===== MATERIAL PROVIDED

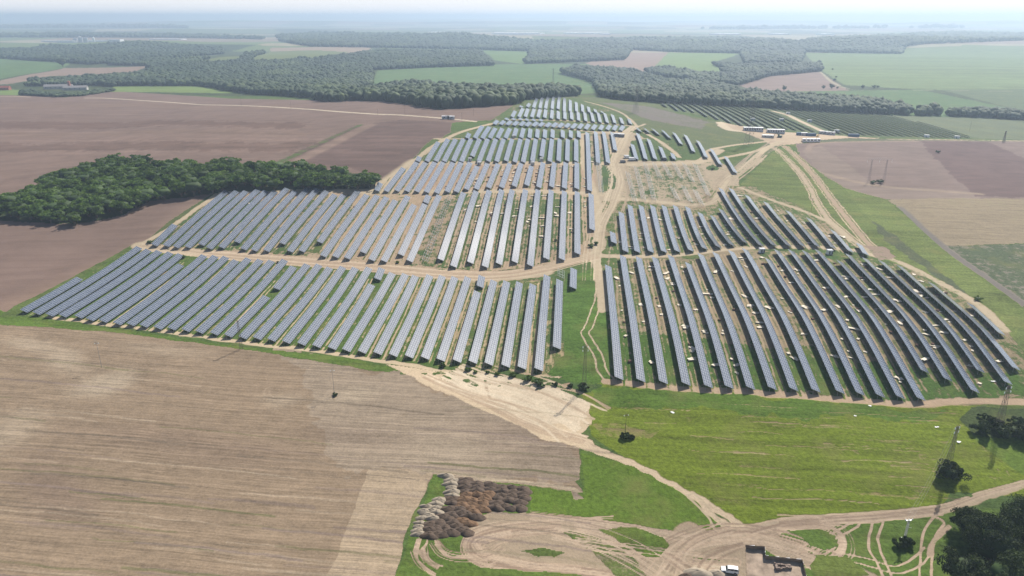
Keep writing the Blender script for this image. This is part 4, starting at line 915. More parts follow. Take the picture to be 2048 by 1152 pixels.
for k, (u, v, s, w) in enumerate([(1343, 825, 1.0, 'centre of the green meadow, right of the sandy slope'), (1709, 832, .9, 'in the meadow below the dirt track'), (1875, 855, .9, 'in the meadow left of the dark bushes'), (1740, 812, .8, 'at the edge of the dirt track below the right rows'), (1918, 884, 1.1, 'beside the lattice pylon on the meadow'), (1982, 762, 1.3, 'at the right end of the front right block'), (729, 694, .8, 'beside a panel row near the front of the park'), (1805, 1076, .8, 'beside the double lattice pole')]):
    p = at(u, v); o = bpy.data.objects.new('plastic_sheet', scrap_mesh(50+k, M_WHITE)); o.location = p; o.scale = (s*.55, s*.45, s*.6); link(o)
    tag(o, 'crumpled white plastic sheet '+w, 'plastic sheet', 'white sheets on the grass')

# ------------------------------------------------------------------ vegetation
import bmesh
def ico(sub):
    bm = bmesh.new(); bmesh.ops.create_icosphere(bm, subdivisions=sub, radius=1.0)
    V = np.array([v.co[:] for v in bm.verts]); F = np.array([[v.index for v in f.verts] for f in bm.faces]); bm.free(); return V, F
ICO1, ICO2, ICO3 = ico(1), ico(2), ico(3)

def leaf_cloud(seed, R, Hc, z0, nclump, nleaf, leaf):
    """leaf faces spread over many clumps inside an uneven crown"""
    r = np.random.RandomState(seed); V = []
    cs = []
    for k in range(nclump):
        th = r.uniform(0, 2*math.pi); ph = math.acos(r.uniform(-.55, 1)); rr = r.uniform(.45, .95)
        lump = 1+.22*math.sin(3*th+seed)+.15*math.sin(5*th+2*seed)
        c = np.array([math.cos(th)*math.sin(ph)*R*rr*lump, math.sin(th)*math.sin(ph)*R*rr*lump, z0+Hc*.5+math.cos(ph)*Hc*.5*rr])
        cs.append((c, R*r.uniform(.22, .40)))
    for c, cr_ in cs:
        m = nleaf//nclump
        d = r.normal(size=(m, 3)); d /= np.linalg.norm(d, axis=1)[:, None]; d[:, 2] = np.abs(d[:, 2])*.9-.25*(r.rand(m))
        p = c+d*cr_*(r.uniform(.65, 1.08, (m, 1)))
        nn = d+r.normal(scale=.55, size=(m, 3)); nn /= np.linalg.norm(nn, axis=1)[:, None]
        t = np.cross(nn, r.normal(size=(m, 3))); t /= np.linalg.norm(t, axis=1)[:, None]; bt = np.cross(nn, t)
        s = leaf*r.uniform(.55, 1.15, (m, 1))
        V.append(np.stack([p+t*s, p+bt*s*.8, p-t*s, p-bt*s*.8], 1).reshape(-1, 3))
    V = np.concatenate(V); F = np.arange(len(V)).reshape(-1, 4)
    return V, F
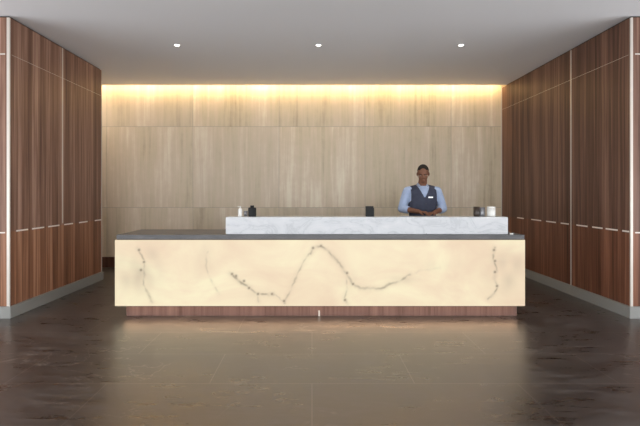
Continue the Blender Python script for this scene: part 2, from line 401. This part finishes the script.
# give the slab its thickness
T = 0.03
bx0, bx1, by, by2 = DX0+dl.x, DX1+dl.x, DF+dl.y, DF+T+dl.y
bk = [bm.verts.new(p) for p in ((bx0, by2, z0), (bx1, by2, z0), (bx1, by2, z1), (bx0, by2, z1))]
bm.faces.new(bk[::-1])
bm.faces.new([gv[0][i] for i in range(nx, -1, -1)] + [bk[0], bk[1]])
bm.faces.new([gv[nzv][i] for i in range(nx+1)] + [bk[2], bk[3]])
bm.faces.new([gv[j][0] for j in range(nzv+1)] + [bk[3], bk[0]])
bm.faces.new([gv[j][nx] for j in range(nzv, -1, -1)] + [bk[1], bk[2]])
me = bpy.data.meshes.new('front_panel'); bm.to_mesh(me); bm.free()
fp = link('front_panel', me, M['onyx'], desk); fp['label'] = 'glowing cream onyx front panel with dark veins'
for s in (0, 1):
    xa = (DX0, DX0+0.03) if s == 0 else (DX1-0.03, DX1)
    dpart('end_panel', [(xa[0], xa[1], DF+T+0.001, DBK-0.02, z0, z1)], M['walnut_dark'], 0.002)
dpart('carcass', [(DX0+0.03, DX1-0.03, DF+0.09, DF+0.11, 0.14, 0.86), (DX0+0.03, DX1-0.03, DF+0.11, DBK-0.05, 0.135, 0.155),
                  (DX0+0.03, DX1-0.03, DF+0.11, DBK-0.05, 0.50, 0.52)] +
      [(DX0+0.03+k*1.1, DX0+0.05+k*1.1, DF+0.11, DBK-0.05, 0.155, 0.50) for k in (1, 2, 3)], M['walnut_dark'])
dpart('shadow_gap', [(DX0+0.02, DX1-0.02, DF+0.025, DF+0.6, 0.868, 0.876)], M['reveal'])
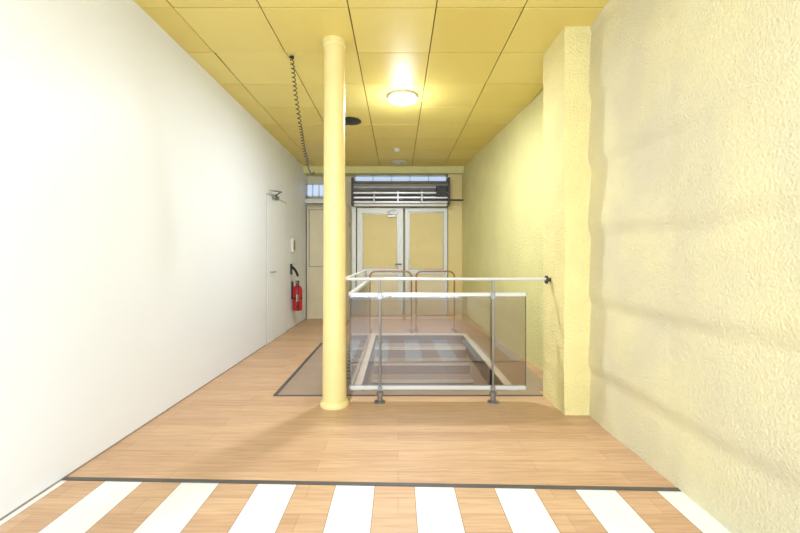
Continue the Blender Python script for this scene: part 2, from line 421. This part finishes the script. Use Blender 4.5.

==========

» WHAT YOU ARE ASKED TO DO
Show each line of the listing that holds the string "Python".

» EXPECTED ANSWER
Continue the Blender Python script for this scene: part 2, from line 401. This part finishes the script.
Continue the Blender Python script for this scene: part 2, from line 421. This part finishes the script. Use Blender 4.5.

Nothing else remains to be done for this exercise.